Sajim juga menyoroti bagaimana perilaku sosial masyarakat Sasak modern telah menyimpang dari nilai-nilai adat yang dulu dijunjung tinggi. Dalam tradisi masyarakat Lombok, perempuan biasanya menjalani proses perkenalan atau penjajakan pernikahan melalui kunjungan laki-laki ke rumah yang dikenal dengan istilah midang (ngapel).

"Midang ini juga siapa saja yang boleh datang. Tapi anak gadis ini pasti ditunggu oleh ibunya atau tidak neneknya. Kira-kira dengan jarak 10 meter. Nanti kalau ada lelaki lain yang mau datang lagi, itu akan diberikan kode dengan ngenden sama yang jaga itu. Kemudian si gadis ini akan menyodorkan tempat rokok atau penginang pada laki-laki ini," jelas Sajim.

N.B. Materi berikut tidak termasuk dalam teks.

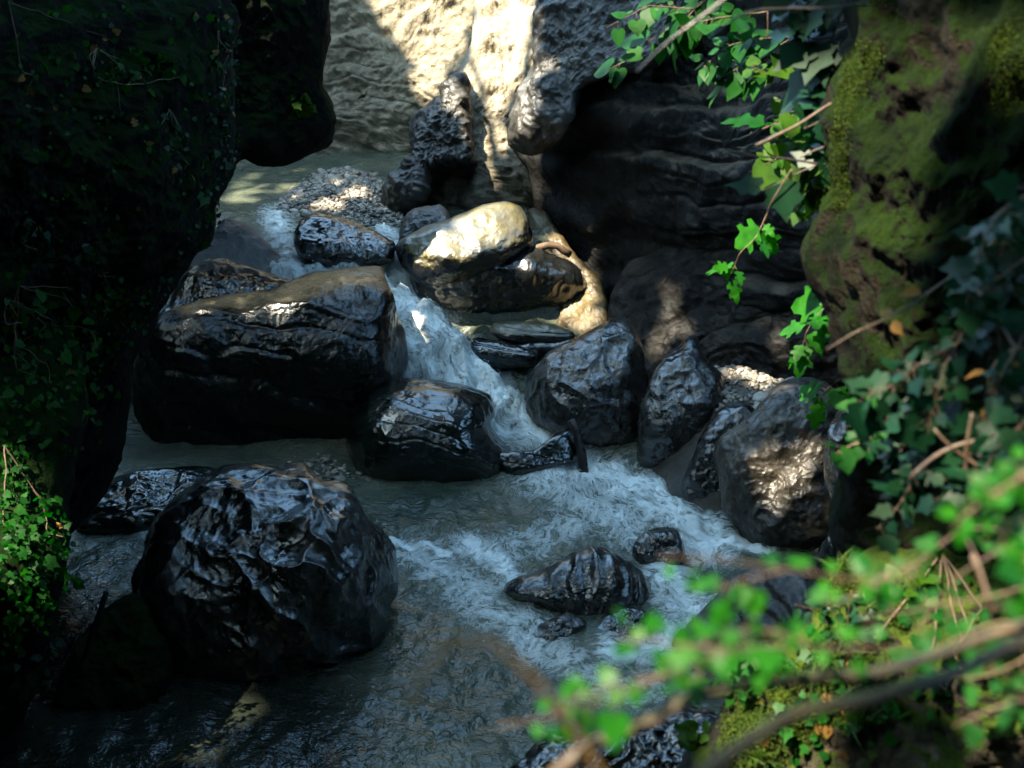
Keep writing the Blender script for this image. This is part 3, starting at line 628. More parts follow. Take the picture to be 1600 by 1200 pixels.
pebbles('gravel', fn, 900, .038, 6, kind='stuff', label='brown pebbles caught between the boulders and the ledge', cat='gravel')
o, fn = bar_mound([(440, 720), (470, 700), (540, 700), (580, 745), (570, 775), (500, 760)], .0, .12, EARTH, 'gravel_pocket', kind='structure', label='dark gravel behind the scalloped boulder', cat='gravel')
pebbles('gravel', fn, 500, .035, 8, kind='stuff', label='small dark wet pebbles behind the scalloped boulder', cat='gravel')

# hillside behind the viewer and forest floor: closes the gorge
x, yv, Q = grid(-26, 26, -2, 26, .5)
p = np.stack([x, 0*x, yv], 1)
obj('hillside', np.stack([x, -5 - .15*yv - 1.0*fbm(p, .25, 3), yv], 1), Q, MOSSDARK, kind='structure', label='steep dark wooded hillside', cat='hillside')

# ------------------------------------------------------------------ vegetation
def T_ovate():
    ys = np.array([0, .08, .25, .45, .65, .85, 1.0]); w = np.array([0, .16, .31, .35, .27, .12, 0])
    V = []; Fq = []
    for k, (t, a) in enumerate(zip(ys, w)):
        bend = -.18*t*t
        V += [(t, -a, bend + .10*a/.35), (t, 0, bend), (t, a, bend + .10*a/.35)]
    for k in range(len(ys)-1):
        i = 3*k; Fq += [(i, i+3, i+4, i+1), (i+1, i+4, i+5, i+2)]
    return np.array(V, float), np.array(Fq)
def T_fan(pts, curl=-.22, fold=.25):
    """lobed leaf: outline half in (x, y>0), mirrored, fanned from the midrib"""
    pts = np.array(pts, float); n = len(pts); V = []; Fq = []
    mid = np.linspace(0.02, pts[-1, 0], n)
    for (a, b), m in zip(pts, mid):
        z = curl*(a*a*.6 + b*b*.5)
        V += [(a, -b, z + fold*b*.4), (m, 0, curl*m*m*.6), (a, b, z + fold*b*.4)]
    for k in range(n-1):
        i = 3*k; Fq += [(i, i+3, i+4, i+1), (i+1, i+4, i+5, i+2)]
    return np.array(V, float), np.array(Fq)
TP = {
    'ovate': T_ovate(),
    'ivy': T_fan([(0, .02), (-.08, .18), (.02, .42), (.16, .40), (.24, .36), (.42, .48), (.52, .36), (.60, .22), (.80, .10), (1, 0)]),
    'heart': T_fan([(0, .02), (-.10, .16), (-.06, .33), (.12, .43), (.35, .42), (.58, .31), (.80, .15), (1, 0)]),
    'lobed': T_fan([(0, .02), (.06, .12), (.10, .34), (.24, .40), (.28, .20), (.40, .26), (.46, .42), (.62, .44), (.60, .24), (.70, .20), (.84, .18), (1, 0)], -.25, .35),
    'blade': (np.array([(0, -.02, 0), (0, .02, 0), (.3, -.03, .16), (.3, .03, .16), (.65, -.022, .16), (.65, .022, .16), (1, -.003, -.02), (1, .003, -.02)], float), np.array([(0, 2, 3, 1), (2, 4, 5, 3), (4, 6, 7, 5)])),
}
def nrm(v): return v/np.maximum(np.linalg.norm(v, axis=-1, keepdims=True), 1e-9)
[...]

Dahulu, persaingan antara laki-laki dalam memperebutkan hati seorang gadis tidak memicu konflik. Laki-laki yang sedang bertamu akan keluar dengan sopan dan mempersilakan tamu lain masuk.

"Maka yang lain itu masuk lagi dalam batas waktu tertentu, atau sampai jam 10 malam. Karena ini banyak saingannya, tentu masing-masing laki-laki ini akan merebut dan perempuan ini akan memilih. Pilihan ini lah akan mengikat janji, 'kalau kamu serius sama saya apakah kamu mau menikah dengan saya. Kalau serius, maka saya akan bawa kamu sekarang'," imbuhnya.

Dalam tradisi kawin culik, calon mempelai pria umumnya mengajak saudara perempuannya saat menjemput kekasihnya untuk menghindari fitnah dan memastikan proses berlangsung karena sama-sama mau.

Dukungan Pelaporan Pernikahan Dini ke Polisi

Sajim mendukung langkah Lembaga Perlindungan Anak (LPA) Mataram yang melaporkan kasus pernikahan SMY dan SR ke Polres Lombok Tengah. Dalam tradisi masyarakat Sasak, jika seorang anak perempuan dibawa pergi selama lebih dari satu hari, orang tua biasanya enggan menerimanya kembali karena kekhawatiran akan munculnya fitnah atau aib bagi keluarga.

"Ini kan orang tua dan perangkat sudah melakukan tugasnya. Untuk melerai pernikahan ini, tapi mereka lagi bersama-sama di suatu daerah. Nah kalau sudah lewat satu malam, ini kan kalau dipulangkan akan menimbulkan fitnah atau aib. Sehingga orang tua perempuan tidak menerima anaknya kembali," ungkap Sajim.

Sajim menilai bahwa siapa pun yang terlibat dan memfasilitasi pernikahan anak harus bertanggung jawab dan diberi sanksi sesuai hukum. Ia menyambut baik pelaporan tersebut sebagai bentuk edukasi kepada masyarakat bahwa menikahkan anak di bawah umur dilarang oleh Undang-Undang, serta sebagai bahan introspeksi bagi para orang tua untuk lebih ketat mengawasi pergaulan anak-anak mereka.